Сюжетно повесть близка «Матери» М. Горького, хотя сама Василевская писала о том, что ко времени создания своего произведения она не знала еще романа Горького и что родство двух матерей имеет не литературные, а жизненные корни{50}. В 1935 г. повесть была переведена на русский язык и привлекла внимание Горького, который отметил: «Очень хороша книга Ванды Василевской „Облик дня“»{51}.

Большее внимание психологической разработке образов, индивидуализации речи героев и даже ее стилизации в духе крестьянской лексики и синтаксиса писательница уделила в романе «Родина» (1935) о жизни крестьян без земли – батраков на фоне важнейших общественно-политических событий в Польше первой четверти XX в. В романе, написанном в натуралистической манере, звучит общий для революционной прозы 30-х гг. мотив противопоставления двух родин, крестьянской и шляхетской. Главный герой романа батрак Ян Кшисяк принимает участие в борьбе за национальное освобождение страны, подвергается преследованиям со стороны царских властей, избиению, едва избегает виселицы.

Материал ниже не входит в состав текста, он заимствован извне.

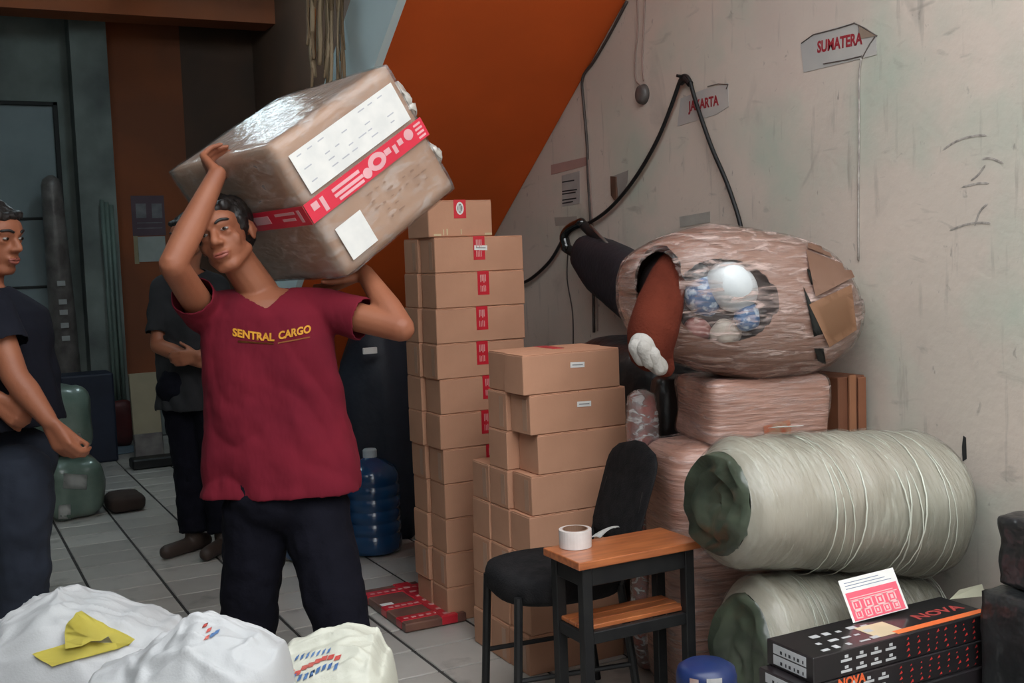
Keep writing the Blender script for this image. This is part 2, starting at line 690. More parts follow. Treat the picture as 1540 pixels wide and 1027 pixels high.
for (x0, x1, z0, z1) in ((0.02, 0.05, 0.004, 0.012), (0.058, 0.062, 0.006, 0.028), (0.072, 0.077, 0.006, 0.03), (0.13, 0.134, 0.008, 0.028), (0.23, 0.26, 0.004, 0.012)):
    add_box(tb, (x0, -0.0009, z0), (x1, 0, z1))
obj('tape_scrap', tb, mat('yellowish_tape', (0.62, 0.50, 0.30), None, 0.3, coat=0.5), tp)

# shorter stack in front of it: eight, eight and five high
XA = [1.675, 1.685, 1.69, 1.694, 1.706, 1.735, 1.710, 1.689]
XB = [1.672, 1.678, 1.684, 1.690, 1.690, 1.692, 1.695, 1.700]
for col in range(3):
    for r in range((8, 8, 5)[col]):
        yy = 3.19+col*0.138
        xx = (XA[r], XB[r], 1.672+0.004*r)[col]
        n = (8, 8, 5)[col]-r
        nm = ('nearest', 'middle', 'rear low')[col]
        lb = ('plain brown carton' if not (col == 0 and r >= 6) else 'white-labelled brown carton') + ', %s in the %s column of the shorter stack' % (ORD[n], nm)
        carton(lb, 'cartons of the shorter stack', xx, yy, r*0.132, random.uniform(-.012, .012)+(0.01 if r > 5 else 0),
               red=0.2 if (col == 1 and r == 7) else None, lab=(0.205, 0.085) if (col == 0 and r >= 6) else None, side=(r % 2 == 0))

# flat parcel on the floor with red tape
fp = thing('flat_parcel', 'flat brown parcel bound in red tape lying on the tiles', 'parcel', P(629, 915, Z=0)+V((-.03, 0, 0)), 0.0)
obj('body', box((-0.125, -0.25, 0.001), (0.125, 0.25, 0.035), 0.006, 2), mat('dark_parcel_paper', (0.20, 0.09, 0.06), (0.13, 0.05, 0.04), 0.5, 9, coat=0.3), fp)
for k, (x0, x1, y0_, y1_) in enumerate(((-0.126, 0.126, -0.215, -0.155), (-0.126, 0.10, -0.06, 0.0), (-0.126, 0.126, 0.14, 0.205), (0.02, 0.09, -0.251, 0.251))):
    a = obj('tape', box((x0, y0_, 0.002), (x1, y1_, 0.0365+.0006*k), 0.004), m_redtape, fp)
    pb = bmesh.new()
    L = (x1-x0) if k < 3 else (y1_-y0_)
    for q in range(7):
        s = -L/2+0.02+q*(L-.04)/7
        if k < 3:
            add_box(pb, ((x0+x1)/2+s, (y0_+y1_)/2-.012, 0.0364+.0006*k), ((x0+x1)/2+s+.018, (y0_+y1_)/2+.004, 0.0372+.0006*k))
        else:
            add_box(pb, ((x0+x1)/2-.015, s, 0.0364+.0006*k), ((x0+x1)/2+.012, s+.02, 0.0372+.0006*k))
    obj('tape_print', pb, mat('pale_pink_print', (0.72, 0.35, 0.33)), a)
obj('label', box((-0.12, -0.02, 0.0352), (-0.07, 0.03, 0.0362)), m_white, fp)

# ------------------------------------------------------------------ water bottles under the stairs
m_gal = mat('blue_water_bottle', (0.012, 0.06, 0.16), (0.009, 0.045, 0.12), 0.18, 6, coat=0.4)
m_cap = mat('pale_bottle_cap', (0.55, 0.62, 0.66), None, 0.5)
prof = [(0.10, 0.0), (0.128, 0.012), (0.134, 0.03)]
for k in range(5):
    z = 0.05+k*0.058
    prof += [(0.134, z), (0.134, z+0.036), (0.128, z+0.042), (0.128, z+0.05)]
prof += [(0.134, 0.345), (0.132, 0.37), (0.115, 0.405), (0.075, 0.435), (0.034, 0.45), (0.030, 0.46), (0.030, 0.475)]
gal0 = None
GP = [(578, 838, 'nearest blue bottle standing beside the tall carton stack'), (None, (1.53, 5.08), 'blue bottle left of the nearest one, half behind the red shirt'),
      (None, (2.02, 4.6), 'rear right blue bottle against the tall stack'), (None, (1.66, 5.33), 'rear left blue bottle deep under the staircase')]
for k, (a, b, lb) in enumerate(GP):
    loc = P(a, b, Z=0)+V((0, .13, 0)) if a else V((b[0], b[1], 0))
    if gal0 is None:
        g = thing('water_bottle', lb, 'bottle', loc, 0, 'large blue water bottles')
        obj('body', add_lathe(bmesh.new(), prof, 28), m_gal, g, True)
        obj('cap', add_lathe(bmesh.new(), [(0.0, 0.492), (0.028, 0.492), (0.033, 0.486), (0.033, 0.452), (0.029, 0.452)], 18), m_cap, g)
        gal0 = g
    else:
        g = copy_tree(gal0)
        g.location = loc
        g['label'] = lb
# dark cloth-covered load behind the bottles
bb = bmesh.new()
rings = []
for k in range(10):
    z = k/9*1.12
    s = (1.0 if k < 7 else (0.92, 0.72, 0.35)[k-7])
    rings.append([V(((0.20+0.03*math.sin(z*7+j))*s*math.cos(2*PI*j/20), (0.17+.02*math.cos(3*z+j*2))*s*math.sin(2*PI*j/20), z)) for j in range(20)])
add_loft(bb, rings)
c = obj('sack', bb, mat('navy_tarp', (0.008, 0.012, 0.022), (0.014, 0.018, 0.03), 0.6, 8, bump=0.3), None, True)
c.location = (2.0, 5.30, 0.0)
tag(c, 'tall dark navy covered load standing behind the water bottles', 'sack')
obj('label', box((-0.16, -0.215, 0.93), (-0.09, -0.2, 0.96), .002), m_white, c)

# ------------------------------------------------------------------ foreground bench table
TZ = 0.56
m_wood = mat('varnished_wood', (0.47, 0.15, 0.05), (0.30, 0.085, 0.03), 0.3, 7, 5, stretch=(1, 9, 9), coat=0.35, bump=0.04)
tx0, tx1, ty0, ty1 = 1.486, 1.885, 2.53, 2.725
tb_ = thing('side_table', 'small black framed bench with an orange wooden top and shelf', 'table', (tx0, ty0, 0), 0)
bw, bd = tx1-tx0, ty1-ty0
obj('tabletop', box((0, 0, TZ-0.022), (bw, bd, TZ), 0.003, 2), m_wood, tb_)
for (x, y) in ((0.018, 0.012), (bw-0.046, 0.012), (0.018, bd-0.04), (bw-0.046, bd-0.04)):
    obj('leg', box((x, y, 0), (x+0.03, y+0.03, TZ-0.022), 0.002), m_black, tb_)
for (lo, hi) in (((0.048, 0.016, TZ-0.075), (bw-0.046, 0.034, TZ-0.022)), ((0.048, bd-.032, TZ-0.075), (bw-0.046, bd-.014, TZ-0.022)),
                 ((0.022, 0.042, TZ-0.075), (0.04, bd-.04, TZ-0.022)), ((bw-0.042, 0.042, TZ-0.075), (bw-0.024, bd-.04, TZ-0.022)),
                 ((0.048, 0.016, 0.325), (bw-0.046, 0.034, 0.358)), ((0.048, bd-.032, 0.325), (bw-0.046, bd-.014, 0.358)),
                 ((0.022, 0.042, 0.325), (0.04, bd-.04, 0.358)), ((bw-0.042, 0.042, 0.325), (bw-0.024, bd-.04, 0.358))):
    obj('rail', box(lo, hi, 0.002), m_black, tb_)
for k in range(3):
    obj('shelf_board', box((0.03, 0.036+k*0.042, 0.3585), (bw-0.03, 0.036+k*0.042+0.038, 0.371), 0.002), m_wood, tb_)
# tape roll and paper slip on it
tr = thing('tape_roll', 'roll of white packing tape standing flat on the orange bench top', 'tape', P(869, 823, Z=TZ)+V((0, .012, 0.0005)))
rb = bmesh.new()
add_loft(rb, [[V((r*math.cos(2*PI*k/32), r*math.sin(2*PI*k/32), z)) for k in range(32)] for r, z in ((0.046, 0.0005), (0.046, 0.0495), (0.0455, 0.05), (0.036, 0.05), (0.036, 0.0))], closed=True)
obj('tape_winding', rb, mat('milky_tape', (0.72, 0.68, 0.66), (0.66, 0.62, 0.6), 0.25, 30, coat=0.5), tr)
rb = bmesh.new()
add_loft(rb, [[V((r*math.cos(2*PI*k/32), r*math.sin(2*PI*k/32), z)) for k in range(32)] for r, z in ((0.0358, 0.0), (0.0358, 0.0508), (0.033, 0.0508), (0.033, 0.0))], closed=True)
obj('cardboard_core', rb, mat('brown_core', (0.25, 0.14, 0.09)), tr)
sb = bmesh.new()
g = [[None]*4 for _ in range(10)]
for i in range(10):
    for j in range(4):
        x = i/9*0.135
        w_ = 0.035*(1-.6*(i/9))
        g[i][j] = sb.verts.new((x, (j/3-.5)*w_, 0.0015+0.01*math.sin(i/9*PI)+0.004*math.sin(j*1.5)))
for i in range(9):
    for j in range(3):
        sb.faces.new((g[i][j], g[i+1][j], g[i+1][j+1], g[i][j+1]))
bmesh.ops.solidify(sb, geom=sb.faces[:], thickness=0.0008)
ps = obj('paper_slip', sb, m_white, None, True)
ps.location = P(893, 812, Z=TZ)+V((.012, 0.014, .001))
ps.rotation_euler.z = math.radians(28)
tag(ps, 'curled white paper slip beside the tape roll on the bench', 'paper')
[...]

Во время Первой мировой войны он помогает «польскому войску» – легионам Пилсудского в их войне сначала против русских войск, потом против австрийцев и германцев, надеясь на осуществление своей мечты о «мужицкой родине». Мечты, которой не суждено было сбыться и в независимой Польше.

В романе «Земля в ярме» (1938) Василевская дала картину непримиримого конфликта между крестьянами и помещиками в польской деревне 30-х гг. XX в. Земля, которая в отличие от батраков в «Родине», формально принадлежит крестьянам, на самом деле находится в ярме налогов, банковских долгов, произвола земельных магнатов, владеющих лучшими пашнями, лугами, лесами, озерами. Герой романа, как и в «Облике дня», – коллектив, на этот раз крестьянская масса, в которой зреет бунт против насилия. Доведенные до отчаяния крестьяне идут к ненавистному графскому замку и сжигают его.